Seorang remaja maju dan malu-malu duduk di sampingku. Aku tersenyum semanis mungkin untuk menguatkan hatinya. Dia duduk bersimpuh dan memangku bawahan mukenanya. Juga sebuah sajadah warna merah bergambar masjid yang sudah agak pudar warnanya.
“Dari mana, Dik?”
“Dari Balong Kidul, bu…” jawabnya lirih.
“Ke sini jalan kaki?”
“Iya…”
“Pak dukuhnya Balong siapa ya…?”
Ia tertawa tanpa suara dan menutup mulutnya, sambil menggelengkan kepalanya. Hmm, anak remaja sekarang, bahkan tidak tahu siapa nama pengurus kampungnya.
“Pe-eR, ya, besok tanyakan, siapa nama dukuhnya…” Aku bercanda. Namun ia mengangguk.
Sekilas aku meliriknya sambil menggemakan takbir.
Ia seperti remaja kebanyakan. Berangkat shalat ‘Id memakai atasan mukena. Aku tidak bisa melihat warna bajunya. Namun mulena yang dikenakannya cukup kusuh. Bahkan bagian kepalanya sudah menampakkan titik-titik hitam yang tidak sedikit, tanda jamuran.

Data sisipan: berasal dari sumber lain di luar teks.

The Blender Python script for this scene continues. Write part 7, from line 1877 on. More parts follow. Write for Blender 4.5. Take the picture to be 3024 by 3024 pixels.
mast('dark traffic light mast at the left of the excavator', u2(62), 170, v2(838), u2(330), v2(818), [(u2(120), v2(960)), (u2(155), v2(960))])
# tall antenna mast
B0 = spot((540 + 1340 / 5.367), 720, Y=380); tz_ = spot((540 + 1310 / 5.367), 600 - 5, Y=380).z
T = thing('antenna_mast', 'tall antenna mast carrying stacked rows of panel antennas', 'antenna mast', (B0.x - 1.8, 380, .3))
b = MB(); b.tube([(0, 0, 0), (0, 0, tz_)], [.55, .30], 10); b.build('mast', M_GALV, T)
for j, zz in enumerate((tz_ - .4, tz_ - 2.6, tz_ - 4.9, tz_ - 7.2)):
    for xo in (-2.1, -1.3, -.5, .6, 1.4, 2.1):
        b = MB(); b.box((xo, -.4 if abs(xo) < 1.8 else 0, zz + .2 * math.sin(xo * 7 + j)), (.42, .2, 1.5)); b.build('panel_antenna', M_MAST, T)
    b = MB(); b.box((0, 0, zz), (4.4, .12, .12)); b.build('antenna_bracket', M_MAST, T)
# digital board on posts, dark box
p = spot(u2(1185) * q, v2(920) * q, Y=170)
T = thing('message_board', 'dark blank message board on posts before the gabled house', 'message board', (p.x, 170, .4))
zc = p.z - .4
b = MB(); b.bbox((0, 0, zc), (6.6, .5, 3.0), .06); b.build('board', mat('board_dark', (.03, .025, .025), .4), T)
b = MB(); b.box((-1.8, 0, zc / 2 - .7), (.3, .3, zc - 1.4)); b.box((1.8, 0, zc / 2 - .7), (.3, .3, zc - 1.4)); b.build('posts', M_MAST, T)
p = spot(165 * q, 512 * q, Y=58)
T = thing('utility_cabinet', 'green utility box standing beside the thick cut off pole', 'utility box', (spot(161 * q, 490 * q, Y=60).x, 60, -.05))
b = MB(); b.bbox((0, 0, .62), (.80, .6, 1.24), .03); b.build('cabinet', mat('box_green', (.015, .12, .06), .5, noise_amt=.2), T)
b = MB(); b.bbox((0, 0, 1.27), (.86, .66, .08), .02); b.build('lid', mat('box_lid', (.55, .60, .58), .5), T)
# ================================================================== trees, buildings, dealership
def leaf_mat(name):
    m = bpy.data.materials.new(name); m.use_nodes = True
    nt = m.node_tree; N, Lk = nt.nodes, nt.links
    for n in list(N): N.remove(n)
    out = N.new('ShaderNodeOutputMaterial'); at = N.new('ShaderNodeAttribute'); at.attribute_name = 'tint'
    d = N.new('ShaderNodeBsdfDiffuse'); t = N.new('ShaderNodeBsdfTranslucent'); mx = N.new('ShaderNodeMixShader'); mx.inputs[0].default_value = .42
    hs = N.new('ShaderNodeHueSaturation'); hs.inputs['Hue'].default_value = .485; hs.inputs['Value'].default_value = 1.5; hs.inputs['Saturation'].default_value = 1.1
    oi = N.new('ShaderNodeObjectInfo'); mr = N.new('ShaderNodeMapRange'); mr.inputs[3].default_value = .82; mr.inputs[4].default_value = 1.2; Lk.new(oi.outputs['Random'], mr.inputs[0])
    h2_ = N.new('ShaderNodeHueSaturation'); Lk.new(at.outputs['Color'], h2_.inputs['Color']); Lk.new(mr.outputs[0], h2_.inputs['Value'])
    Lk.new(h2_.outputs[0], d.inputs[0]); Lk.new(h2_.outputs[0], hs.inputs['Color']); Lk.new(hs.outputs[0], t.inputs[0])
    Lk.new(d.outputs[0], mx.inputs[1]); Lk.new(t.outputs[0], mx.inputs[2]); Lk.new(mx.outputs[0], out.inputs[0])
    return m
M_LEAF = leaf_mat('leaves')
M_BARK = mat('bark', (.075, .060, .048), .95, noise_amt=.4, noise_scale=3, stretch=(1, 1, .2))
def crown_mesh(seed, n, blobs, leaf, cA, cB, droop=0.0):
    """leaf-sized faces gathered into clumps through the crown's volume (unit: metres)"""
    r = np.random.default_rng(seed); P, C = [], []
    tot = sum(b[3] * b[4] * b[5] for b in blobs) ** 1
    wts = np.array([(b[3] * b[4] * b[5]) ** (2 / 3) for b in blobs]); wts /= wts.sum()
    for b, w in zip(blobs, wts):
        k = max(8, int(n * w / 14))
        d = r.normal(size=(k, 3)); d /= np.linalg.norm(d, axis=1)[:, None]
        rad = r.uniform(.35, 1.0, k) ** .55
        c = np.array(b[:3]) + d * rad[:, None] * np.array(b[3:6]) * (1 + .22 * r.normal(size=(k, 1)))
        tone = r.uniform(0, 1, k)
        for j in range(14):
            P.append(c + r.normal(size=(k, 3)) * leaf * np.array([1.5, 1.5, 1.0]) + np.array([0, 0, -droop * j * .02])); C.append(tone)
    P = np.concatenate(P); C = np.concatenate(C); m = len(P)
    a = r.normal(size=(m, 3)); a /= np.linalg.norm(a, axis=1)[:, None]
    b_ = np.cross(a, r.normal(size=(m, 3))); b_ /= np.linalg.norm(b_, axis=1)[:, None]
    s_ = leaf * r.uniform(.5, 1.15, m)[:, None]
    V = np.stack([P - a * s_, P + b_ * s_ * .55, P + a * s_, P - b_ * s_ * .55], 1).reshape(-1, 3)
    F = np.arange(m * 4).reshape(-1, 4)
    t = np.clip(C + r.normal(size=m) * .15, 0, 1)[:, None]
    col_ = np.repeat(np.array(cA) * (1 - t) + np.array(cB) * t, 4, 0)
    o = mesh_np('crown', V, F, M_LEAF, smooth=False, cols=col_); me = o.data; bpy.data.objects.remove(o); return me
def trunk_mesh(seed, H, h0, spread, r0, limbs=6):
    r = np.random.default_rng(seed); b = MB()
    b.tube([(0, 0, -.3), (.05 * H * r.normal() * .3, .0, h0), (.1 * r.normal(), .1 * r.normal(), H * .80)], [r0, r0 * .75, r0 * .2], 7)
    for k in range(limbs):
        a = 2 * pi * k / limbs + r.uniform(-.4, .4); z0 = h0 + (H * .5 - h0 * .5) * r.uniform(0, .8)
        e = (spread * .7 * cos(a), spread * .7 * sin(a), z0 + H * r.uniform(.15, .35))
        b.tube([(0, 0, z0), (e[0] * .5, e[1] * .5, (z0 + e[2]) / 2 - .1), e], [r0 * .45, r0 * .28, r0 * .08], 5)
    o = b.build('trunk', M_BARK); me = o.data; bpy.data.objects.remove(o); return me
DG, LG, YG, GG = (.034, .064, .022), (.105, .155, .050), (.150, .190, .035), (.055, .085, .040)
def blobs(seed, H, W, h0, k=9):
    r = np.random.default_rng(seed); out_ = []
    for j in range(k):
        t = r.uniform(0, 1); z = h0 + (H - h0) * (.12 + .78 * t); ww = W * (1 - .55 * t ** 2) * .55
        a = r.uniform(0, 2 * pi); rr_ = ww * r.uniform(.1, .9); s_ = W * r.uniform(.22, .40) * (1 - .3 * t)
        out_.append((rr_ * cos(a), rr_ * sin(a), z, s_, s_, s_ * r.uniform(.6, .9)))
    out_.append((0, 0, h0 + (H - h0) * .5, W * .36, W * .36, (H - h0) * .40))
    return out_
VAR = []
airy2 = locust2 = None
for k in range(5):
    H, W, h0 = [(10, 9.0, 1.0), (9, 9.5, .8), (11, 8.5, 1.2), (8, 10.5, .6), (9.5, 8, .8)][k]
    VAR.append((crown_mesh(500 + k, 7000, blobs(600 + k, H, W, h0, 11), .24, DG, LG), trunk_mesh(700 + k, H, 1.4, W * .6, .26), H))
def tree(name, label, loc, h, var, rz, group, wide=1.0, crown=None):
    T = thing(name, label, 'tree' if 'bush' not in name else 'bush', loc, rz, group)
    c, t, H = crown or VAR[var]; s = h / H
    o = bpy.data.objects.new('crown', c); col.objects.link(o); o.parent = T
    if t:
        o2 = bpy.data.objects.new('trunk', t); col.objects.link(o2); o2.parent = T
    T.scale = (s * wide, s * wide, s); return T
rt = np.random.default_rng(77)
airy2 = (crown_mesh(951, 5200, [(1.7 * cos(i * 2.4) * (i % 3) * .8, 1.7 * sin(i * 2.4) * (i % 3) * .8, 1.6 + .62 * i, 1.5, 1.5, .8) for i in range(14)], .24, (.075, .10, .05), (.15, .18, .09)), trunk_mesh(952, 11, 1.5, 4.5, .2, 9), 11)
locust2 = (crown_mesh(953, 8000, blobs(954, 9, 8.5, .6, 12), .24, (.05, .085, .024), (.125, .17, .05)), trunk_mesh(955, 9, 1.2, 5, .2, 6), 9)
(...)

Mukena itu juga sepertinya tidak sempat dicucinya, beberapa noda terlihat membayang.
“Kamu kelas berapa?”
“Kelas lima, Bu”
“SD …?” aku ragu-ragu lantaran melihat tubuhnya yang langsing menjulang, mungkin hampir setinggi kupingku. Ia hanya mengangguk, dan selalu dengan senyum malu.
“Umurmu berapa?”
“Dua belas tahun, Bu…” aku mengangguk-angguk paham.

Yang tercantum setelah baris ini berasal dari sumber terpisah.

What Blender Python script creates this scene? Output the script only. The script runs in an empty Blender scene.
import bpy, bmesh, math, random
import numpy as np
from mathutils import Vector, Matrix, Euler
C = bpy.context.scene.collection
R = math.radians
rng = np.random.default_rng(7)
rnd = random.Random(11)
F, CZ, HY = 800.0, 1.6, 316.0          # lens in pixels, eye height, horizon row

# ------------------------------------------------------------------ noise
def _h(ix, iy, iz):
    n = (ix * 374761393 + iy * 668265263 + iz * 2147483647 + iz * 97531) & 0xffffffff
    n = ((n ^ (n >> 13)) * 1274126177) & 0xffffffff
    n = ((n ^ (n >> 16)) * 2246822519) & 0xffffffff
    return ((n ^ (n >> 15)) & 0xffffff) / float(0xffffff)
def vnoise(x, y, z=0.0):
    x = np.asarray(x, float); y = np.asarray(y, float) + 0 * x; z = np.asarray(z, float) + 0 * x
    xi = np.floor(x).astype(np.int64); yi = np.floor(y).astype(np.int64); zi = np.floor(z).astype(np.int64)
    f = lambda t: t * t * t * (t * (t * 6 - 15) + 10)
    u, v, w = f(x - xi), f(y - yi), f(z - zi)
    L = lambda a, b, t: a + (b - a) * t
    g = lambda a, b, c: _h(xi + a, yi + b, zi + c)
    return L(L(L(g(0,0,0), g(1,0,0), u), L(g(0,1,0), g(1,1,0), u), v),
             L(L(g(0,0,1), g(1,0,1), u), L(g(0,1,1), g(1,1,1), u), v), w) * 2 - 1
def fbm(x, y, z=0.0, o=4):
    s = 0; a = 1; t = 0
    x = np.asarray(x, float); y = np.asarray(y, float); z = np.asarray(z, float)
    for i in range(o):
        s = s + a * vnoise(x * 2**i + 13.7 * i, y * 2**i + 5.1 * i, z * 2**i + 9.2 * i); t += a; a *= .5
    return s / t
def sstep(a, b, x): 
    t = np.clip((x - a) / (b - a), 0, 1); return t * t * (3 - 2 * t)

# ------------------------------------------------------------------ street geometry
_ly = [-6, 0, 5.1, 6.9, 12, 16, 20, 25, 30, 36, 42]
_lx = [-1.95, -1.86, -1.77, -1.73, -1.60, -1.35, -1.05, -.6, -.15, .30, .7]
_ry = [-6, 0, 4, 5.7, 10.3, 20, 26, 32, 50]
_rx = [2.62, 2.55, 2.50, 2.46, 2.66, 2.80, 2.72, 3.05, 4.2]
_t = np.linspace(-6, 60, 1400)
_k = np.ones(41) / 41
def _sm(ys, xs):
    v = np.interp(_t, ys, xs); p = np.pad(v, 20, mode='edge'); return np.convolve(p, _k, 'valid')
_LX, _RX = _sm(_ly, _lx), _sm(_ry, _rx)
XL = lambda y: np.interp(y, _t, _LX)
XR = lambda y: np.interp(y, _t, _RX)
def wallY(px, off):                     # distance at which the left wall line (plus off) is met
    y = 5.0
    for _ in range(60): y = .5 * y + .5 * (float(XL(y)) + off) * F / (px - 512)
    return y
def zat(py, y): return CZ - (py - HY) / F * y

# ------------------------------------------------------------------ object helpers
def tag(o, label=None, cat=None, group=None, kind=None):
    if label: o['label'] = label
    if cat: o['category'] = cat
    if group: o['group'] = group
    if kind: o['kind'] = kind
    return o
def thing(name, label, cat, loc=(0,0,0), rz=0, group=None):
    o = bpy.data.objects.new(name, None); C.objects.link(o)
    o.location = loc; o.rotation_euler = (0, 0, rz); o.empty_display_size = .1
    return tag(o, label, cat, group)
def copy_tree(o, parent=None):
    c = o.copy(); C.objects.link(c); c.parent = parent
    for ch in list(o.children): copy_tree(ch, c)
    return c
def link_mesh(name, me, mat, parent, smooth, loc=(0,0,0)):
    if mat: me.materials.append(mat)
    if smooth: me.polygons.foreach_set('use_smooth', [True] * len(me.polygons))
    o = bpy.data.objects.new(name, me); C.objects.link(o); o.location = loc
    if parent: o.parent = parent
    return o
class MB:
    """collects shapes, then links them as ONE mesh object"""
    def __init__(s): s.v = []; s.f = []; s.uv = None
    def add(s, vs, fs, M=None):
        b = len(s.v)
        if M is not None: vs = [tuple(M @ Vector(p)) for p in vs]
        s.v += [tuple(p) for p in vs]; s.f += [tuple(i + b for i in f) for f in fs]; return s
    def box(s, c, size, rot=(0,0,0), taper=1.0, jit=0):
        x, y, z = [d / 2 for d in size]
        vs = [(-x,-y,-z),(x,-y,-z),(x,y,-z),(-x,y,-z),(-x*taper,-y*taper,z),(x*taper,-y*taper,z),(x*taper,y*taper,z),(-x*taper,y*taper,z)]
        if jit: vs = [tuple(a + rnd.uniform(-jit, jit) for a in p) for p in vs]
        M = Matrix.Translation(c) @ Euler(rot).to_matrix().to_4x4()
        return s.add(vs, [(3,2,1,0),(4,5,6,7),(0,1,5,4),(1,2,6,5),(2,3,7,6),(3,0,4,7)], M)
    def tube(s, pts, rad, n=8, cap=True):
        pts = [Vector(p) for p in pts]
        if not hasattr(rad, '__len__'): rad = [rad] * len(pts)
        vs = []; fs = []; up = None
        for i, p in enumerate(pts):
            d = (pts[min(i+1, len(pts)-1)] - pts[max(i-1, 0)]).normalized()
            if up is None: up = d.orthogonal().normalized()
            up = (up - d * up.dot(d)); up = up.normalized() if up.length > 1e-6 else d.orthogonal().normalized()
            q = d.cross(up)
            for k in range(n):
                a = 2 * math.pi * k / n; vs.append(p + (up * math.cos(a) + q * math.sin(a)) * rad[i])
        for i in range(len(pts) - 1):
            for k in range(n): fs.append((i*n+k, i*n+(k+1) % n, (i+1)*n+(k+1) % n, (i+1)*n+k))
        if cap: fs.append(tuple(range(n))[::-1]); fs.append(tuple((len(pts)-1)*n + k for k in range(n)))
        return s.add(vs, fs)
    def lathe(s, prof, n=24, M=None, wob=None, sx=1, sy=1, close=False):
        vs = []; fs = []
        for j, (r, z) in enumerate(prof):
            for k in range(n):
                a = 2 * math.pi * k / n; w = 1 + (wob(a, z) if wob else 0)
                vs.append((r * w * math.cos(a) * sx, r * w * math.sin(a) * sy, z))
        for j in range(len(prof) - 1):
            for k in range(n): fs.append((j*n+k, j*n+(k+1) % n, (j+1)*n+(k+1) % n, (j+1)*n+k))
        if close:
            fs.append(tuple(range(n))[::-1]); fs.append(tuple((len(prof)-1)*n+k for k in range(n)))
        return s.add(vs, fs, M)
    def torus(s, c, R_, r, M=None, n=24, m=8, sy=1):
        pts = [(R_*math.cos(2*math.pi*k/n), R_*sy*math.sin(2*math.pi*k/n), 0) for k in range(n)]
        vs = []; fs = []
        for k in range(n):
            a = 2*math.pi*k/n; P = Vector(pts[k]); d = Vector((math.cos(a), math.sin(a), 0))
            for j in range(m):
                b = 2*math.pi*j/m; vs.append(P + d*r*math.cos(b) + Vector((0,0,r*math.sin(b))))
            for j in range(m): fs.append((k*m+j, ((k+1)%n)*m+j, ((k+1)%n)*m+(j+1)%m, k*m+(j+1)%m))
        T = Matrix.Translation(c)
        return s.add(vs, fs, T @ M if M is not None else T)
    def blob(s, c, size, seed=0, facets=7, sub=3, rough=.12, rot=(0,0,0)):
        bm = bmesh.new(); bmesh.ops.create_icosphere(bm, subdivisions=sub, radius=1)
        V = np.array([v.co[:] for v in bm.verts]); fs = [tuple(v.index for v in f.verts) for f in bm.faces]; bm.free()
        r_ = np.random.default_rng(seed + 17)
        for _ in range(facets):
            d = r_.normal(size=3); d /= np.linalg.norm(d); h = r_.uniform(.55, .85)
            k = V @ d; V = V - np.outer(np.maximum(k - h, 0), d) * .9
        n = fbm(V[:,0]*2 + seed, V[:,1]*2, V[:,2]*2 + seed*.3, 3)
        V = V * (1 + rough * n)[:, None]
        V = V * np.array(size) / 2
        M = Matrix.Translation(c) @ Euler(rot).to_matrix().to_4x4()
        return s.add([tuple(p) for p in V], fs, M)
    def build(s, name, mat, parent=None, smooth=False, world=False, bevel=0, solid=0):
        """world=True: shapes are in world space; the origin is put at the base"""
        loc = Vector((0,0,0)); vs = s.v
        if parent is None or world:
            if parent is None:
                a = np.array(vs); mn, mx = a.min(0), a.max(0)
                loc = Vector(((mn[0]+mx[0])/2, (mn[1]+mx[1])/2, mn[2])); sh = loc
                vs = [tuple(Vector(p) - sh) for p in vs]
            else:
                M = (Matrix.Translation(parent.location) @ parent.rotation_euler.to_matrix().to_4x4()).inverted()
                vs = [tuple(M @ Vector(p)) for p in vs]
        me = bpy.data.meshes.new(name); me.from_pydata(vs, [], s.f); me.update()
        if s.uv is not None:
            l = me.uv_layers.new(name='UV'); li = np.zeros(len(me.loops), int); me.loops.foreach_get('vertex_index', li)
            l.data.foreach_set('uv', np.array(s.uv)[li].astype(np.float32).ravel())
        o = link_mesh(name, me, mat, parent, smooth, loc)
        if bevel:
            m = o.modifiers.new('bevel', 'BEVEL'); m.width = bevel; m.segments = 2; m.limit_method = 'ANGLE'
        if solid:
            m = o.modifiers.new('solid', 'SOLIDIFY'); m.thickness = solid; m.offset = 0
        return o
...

“Eh, kamu punya adik apa tidak…?”
“Tidak punya bu. Adanya kakak… Mas dan mbakku ada tujuh…”
“Hah…, tujuh…? Banyak banget…!” kataku kaget.
Ia tersenyum malu.
“Bapak sama ibumu kerja apa?”
“Mencetak batu-bata…”
“Ibumu juga?” ia mengangguk
Lalu aku bertanya tentang sekolahnya, ia setiap hari naik sepeda ke sekolahnya yang berjarak sekitar dua km.
“Kamu ingin jadi apa…? Apa cita-citamu…?”
Ia menggeleng malu,”Nggak tahu, Bu…?”
“Kamu harus pikirkan ya, mau jadi apa. Kamu berusaha sekolah yang tinggi. Kalau kamu berusaha, pasti kamu bisa. Ia mengangguk. Semoga Ia faham.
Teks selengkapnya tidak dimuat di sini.